━━━━━ SOURCE RECORDS

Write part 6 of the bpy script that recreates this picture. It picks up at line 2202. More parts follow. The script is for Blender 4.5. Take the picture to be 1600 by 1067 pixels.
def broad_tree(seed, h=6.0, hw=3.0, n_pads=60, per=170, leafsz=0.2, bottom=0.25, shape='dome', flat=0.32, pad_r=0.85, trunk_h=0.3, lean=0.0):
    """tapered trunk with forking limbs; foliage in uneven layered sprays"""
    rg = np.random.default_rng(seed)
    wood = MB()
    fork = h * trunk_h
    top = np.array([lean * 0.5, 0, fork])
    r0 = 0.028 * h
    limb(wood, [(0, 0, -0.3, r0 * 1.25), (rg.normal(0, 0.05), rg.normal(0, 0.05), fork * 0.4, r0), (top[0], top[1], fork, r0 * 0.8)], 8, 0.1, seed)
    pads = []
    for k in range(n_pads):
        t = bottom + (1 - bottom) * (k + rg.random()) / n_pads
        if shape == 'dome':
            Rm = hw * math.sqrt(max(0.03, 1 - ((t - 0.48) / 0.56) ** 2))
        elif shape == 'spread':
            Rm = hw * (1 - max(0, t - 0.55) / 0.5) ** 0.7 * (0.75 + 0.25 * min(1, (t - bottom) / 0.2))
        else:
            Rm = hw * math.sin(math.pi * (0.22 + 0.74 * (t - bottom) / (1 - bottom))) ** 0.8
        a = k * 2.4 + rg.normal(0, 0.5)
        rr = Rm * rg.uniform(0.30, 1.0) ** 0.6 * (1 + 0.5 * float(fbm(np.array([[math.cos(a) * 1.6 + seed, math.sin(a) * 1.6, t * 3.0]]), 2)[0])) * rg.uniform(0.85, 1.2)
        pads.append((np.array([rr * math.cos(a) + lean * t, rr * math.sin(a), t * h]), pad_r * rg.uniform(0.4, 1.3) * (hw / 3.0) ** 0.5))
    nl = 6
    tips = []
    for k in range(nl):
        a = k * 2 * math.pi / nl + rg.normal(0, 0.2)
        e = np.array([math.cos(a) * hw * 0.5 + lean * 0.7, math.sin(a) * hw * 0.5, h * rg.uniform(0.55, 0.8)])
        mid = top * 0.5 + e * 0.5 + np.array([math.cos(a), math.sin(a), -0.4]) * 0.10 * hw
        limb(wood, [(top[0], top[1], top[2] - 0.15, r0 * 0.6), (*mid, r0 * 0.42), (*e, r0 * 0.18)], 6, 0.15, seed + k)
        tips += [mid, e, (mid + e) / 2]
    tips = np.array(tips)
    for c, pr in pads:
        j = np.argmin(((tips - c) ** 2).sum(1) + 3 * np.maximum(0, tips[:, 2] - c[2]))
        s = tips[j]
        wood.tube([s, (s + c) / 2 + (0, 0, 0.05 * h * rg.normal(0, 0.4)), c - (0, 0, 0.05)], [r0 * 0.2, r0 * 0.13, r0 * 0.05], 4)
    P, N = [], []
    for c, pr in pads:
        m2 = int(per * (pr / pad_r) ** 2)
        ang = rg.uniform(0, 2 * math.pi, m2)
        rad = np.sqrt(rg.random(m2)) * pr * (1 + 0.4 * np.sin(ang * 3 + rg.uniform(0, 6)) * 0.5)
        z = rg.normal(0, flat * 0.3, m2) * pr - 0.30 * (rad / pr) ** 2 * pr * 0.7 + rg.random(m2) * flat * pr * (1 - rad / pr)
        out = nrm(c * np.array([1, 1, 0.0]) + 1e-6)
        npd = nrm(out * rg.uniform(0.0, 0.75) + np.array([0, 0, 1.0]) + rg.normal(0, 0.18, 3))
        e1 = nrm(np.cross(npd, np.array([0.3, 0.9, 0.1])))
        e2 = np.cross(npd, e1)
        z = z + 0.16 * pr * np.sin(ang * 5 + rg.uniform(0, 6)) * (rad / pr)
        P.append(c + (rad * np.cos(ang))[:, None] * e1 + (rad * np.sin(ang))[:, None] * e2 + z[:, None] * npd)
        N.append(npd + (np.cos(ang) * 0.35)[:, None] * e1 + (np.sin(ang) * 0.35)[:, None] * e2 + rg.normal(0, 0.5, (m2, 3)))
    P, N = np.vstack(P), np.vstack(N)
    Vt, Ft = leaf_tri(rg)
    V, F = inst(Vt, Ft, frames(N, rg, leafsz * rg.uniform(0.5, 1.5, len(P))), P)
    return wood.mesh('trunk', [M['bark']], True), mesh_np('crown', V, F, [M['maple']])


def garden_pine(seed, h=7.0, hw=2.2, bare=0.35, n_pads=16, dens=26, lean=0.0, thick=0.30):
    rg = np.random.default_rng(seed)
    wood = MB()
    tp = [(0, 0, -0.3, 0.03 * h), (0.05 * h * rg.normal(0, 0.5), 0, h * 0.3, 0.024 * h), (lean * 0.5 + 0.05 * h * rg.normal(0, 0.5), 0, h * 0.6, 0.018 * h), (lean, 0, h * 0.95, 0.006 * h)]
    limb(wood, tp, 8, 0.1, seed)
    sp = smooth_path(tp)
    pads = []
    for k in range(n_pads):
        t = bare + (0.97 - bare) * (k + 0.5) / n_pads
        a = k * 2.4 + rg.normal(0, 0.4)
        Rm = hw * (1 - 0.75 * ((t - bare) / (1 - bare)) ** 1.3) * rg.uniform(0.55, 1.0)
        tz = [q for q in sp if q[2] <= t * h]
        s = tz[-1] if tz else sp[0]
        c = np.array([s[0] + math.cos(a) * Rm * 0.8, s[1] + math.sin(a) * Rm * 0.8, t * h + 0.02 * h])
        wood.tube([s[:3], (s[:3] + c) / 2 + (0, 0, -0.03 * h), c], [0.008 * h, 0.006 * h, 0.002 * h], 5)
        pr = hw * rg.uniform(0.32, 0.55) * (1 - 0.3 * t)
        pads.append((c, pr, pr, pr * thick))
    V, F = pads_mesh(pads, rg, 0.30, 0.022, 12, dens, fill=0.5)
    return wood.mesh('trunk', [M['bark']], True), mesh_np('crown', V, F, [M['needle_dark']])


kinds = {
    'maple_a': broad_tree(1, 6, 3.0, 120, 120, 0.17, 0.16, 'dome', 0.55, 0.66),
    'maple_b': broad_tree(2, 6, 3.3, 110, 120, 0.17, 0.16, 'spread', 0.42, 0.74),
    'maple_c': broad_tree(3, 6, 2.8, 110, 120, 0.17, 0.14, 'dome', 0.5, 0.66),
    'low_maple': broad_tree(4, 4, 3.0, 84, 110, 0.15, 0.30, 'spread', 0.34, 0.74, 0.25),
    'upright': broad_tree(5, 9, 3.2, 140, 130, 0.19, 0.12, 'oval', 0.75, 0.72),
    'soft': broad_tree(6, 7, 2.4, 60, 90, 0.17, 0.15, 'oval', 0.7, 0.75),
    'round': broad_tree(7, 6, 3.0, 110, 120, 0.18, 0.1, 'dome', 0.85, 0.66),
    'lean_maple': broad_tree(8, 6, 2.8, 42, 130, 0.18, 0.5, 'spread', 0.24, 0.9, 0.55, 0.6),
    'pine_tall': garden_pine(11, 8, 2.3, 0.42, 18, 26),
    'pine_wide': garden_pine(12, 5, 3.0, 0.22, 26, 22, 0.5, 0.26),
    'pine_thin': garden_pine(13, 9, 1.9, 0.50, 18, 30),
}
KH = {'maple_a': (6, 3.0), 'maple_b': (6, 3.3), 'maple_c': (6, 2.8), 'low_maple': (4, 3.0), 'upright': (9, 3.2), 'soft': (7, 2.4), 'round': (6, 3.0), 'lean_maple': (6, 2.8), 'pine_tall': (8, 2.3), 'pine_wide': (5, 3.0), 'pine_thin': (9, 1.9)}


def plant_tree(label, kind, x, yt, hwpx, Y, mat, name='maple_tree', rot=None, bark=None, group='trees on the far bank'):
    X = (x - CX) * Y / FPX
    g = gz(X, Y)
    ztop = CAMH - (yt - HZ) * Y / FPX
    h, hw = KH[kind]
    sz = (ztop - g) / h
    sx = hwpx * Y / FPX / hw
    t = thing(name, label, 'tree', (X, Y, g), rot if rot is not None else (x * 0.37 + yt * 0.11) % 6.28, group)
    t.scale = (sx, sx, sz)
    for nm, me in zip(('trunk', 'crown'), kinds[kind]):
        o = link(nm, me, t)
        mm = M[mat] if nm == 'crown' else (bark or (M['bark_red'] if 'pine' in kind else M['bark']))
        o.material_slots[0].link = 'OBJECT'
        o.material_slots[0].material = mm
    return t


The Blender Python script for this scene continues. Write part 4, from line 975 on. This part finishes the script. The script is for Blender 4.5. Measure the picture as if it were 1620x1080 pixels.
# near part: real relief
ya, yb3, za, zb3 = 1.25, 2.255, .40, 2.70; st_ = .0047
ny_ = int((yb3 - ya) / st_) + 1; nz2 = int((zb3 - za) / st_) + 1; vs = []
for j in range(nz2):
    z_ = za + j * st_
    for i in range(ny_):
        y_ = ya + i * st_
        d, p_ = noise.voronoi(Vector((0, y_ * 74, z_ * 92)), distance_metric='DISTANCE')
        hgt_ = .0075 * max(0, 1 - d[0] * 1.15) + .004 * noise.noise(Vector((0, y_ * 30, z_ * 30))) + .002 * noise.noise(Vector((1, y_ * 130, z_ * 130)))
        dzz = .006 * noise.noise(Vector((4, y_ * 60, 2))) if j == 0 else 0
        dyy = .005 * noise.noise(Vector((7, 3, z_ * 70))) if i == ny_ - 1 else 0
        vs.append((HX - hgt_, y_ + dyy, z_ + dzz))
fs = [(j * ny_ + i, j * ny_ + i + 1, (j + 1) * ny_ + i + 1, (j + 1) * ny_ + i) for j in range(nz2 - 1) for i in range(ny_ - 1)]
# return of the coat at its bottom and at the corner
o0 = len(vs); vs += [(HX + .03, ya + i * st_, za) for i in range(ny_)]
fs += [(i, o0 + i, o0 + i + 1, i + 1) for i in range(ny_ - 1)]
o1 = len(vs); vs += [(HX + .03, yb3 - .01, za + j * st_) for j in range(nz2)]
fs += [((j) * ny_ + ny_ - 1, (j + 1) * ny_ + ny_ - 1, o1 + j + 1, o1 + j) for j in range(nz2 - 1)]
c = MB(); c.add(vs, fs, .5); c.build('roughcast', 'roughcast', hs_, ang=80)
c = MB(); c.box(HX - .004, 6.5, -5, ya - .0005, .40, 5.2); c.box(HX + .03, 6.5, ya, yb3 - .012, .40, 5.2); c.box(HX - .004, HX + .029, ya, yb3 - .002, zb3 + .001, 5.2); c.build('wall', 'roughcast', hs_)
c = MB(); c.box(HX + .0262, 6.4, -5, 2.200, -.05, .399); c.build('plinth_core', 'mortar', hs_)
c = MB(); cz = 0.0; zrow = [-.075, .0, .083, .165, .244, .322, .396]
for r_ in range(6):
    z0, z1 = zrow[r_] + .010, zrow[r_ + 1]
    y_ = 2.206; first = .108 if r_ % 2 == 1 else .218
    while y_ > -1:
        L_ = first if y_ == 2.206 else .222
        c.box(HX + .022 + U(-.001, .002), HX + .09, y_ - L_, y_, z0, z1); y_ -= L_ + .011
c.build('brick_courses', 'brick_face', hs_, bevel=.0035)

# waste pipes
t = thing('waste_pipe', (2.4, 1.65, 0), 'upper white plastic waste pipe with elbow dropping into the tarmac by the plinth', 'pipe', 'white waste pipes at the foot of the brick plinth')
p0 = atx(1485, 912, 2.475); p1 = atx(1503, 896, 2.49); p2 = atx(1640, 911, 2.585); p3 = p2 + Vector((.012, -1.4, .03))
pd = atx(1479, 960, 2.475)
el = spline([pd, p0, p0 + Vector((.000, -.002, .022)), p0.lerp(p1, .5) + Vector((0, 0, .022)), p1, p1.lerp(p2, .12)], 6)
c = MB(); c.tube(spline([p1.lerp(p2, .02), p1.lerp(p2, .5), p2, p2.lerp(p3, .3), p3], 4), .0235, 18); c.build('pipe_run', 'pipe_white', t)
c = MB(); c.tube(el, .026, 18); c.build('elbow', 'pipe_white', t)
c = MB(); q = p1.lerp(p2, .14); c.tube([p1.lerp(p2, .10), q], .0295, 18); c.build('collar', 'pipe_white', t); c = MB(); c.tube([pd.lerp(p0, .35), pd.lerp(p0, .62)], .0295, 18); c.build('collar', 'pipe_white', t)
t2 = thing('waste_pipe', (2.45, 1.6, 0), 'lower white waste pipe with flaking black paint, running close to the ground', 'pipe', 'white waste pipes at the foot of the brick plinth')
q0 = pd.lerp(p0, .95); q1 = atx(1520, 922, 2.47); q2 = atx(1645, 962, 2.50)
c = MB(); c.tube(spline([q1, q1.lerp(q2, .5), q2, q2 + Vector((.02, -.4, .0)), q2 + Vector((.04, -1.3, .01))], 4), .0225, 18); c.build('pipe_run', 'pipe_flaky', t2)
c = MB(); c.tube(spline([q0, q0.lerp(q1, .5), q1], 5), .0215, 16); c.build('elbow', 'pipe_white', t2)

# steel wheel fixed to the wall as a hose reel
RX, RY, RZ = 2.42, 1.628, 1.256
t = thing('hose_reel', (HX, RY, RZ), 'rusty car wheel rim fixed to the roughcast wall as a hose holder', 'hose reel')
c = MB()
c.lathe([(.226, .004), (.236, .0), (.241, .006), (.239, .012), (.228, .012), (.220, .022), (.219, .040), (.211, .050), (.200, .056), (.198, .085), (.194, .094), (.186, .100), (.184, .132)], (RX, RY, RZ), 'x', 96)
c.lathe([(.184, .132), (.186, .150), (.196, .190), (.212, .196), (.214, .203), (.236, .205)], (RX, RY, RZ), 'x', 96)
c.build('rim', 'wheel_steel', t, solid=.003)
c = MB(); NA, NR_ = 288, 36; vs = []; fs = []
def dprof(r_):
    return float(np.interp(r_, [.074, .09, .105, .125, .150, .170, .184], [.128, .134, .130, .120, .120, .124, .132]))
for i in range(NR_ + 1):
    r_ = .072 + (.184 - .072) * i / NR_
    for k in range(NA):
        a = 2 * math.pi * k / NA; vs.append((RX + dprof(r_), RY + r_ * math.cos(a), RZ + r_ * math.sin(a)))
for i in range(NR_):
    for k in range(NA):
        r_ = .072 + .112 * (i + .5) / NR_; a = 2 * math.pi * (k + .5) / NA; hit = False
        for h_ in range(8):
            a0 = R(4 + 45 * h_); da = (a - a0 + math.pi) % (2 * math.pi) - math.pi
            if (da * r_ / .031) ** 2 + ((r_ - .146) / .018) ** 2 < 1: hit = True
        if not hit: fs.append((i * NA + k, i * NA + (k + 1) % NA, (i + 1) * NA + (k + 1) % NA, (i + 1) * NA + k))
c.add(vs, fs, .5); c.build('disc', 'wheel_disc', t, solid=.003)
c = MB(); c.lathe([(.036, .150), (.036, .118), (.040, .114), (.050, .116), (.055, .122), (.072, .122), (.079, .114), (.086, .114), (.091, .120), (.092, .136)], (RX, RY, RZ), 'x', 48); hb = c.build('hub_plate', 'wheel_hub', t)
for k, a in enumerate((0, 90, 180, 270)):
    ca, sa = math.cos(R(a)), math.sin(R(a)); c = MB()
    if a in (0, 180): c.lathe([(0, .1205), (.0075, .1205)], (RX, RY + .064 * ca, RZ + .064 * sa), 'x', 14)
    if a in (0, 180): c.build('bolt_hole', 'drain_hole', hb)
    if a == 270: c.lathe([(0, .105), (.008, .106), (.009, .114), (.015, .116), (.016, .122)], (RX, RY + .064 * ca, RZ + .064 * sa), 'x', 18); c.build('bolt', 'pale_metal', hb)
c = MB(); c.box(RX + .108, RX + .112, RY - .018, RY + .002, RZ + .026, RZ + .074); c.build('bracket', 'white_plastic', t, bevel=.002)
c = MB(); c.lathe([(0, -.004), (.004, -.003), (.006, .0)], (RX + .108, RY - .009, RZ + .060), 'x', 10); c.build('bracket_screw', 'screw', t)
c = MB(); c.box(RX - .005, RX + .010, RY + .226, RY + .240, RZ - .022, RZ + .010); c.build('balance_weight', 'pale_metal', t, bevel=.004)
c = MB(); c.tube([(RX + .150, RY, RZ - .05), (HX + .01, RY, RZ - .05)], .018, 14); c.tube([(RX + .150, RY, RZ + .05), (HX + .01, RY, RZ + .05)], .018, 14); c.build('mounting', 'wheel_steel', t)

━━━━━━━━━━

Working from the listing above, pick out every line that has "part" and copy it.

__CORRECT OUTPUT__:
Write part 6 of the bpy script that recreates this picture. It picks up at line 2202. More parts follow. The script is for Blender 4.5. Take the picture to be 1600 by 1067 pixels.
The Blender Python script for this scene continues. Write part 4, from line 975 on. This part finishes the script. The script is for Blender 4.5. Measure the picture as if it were 1620x1080 pixels.
# near part: real relief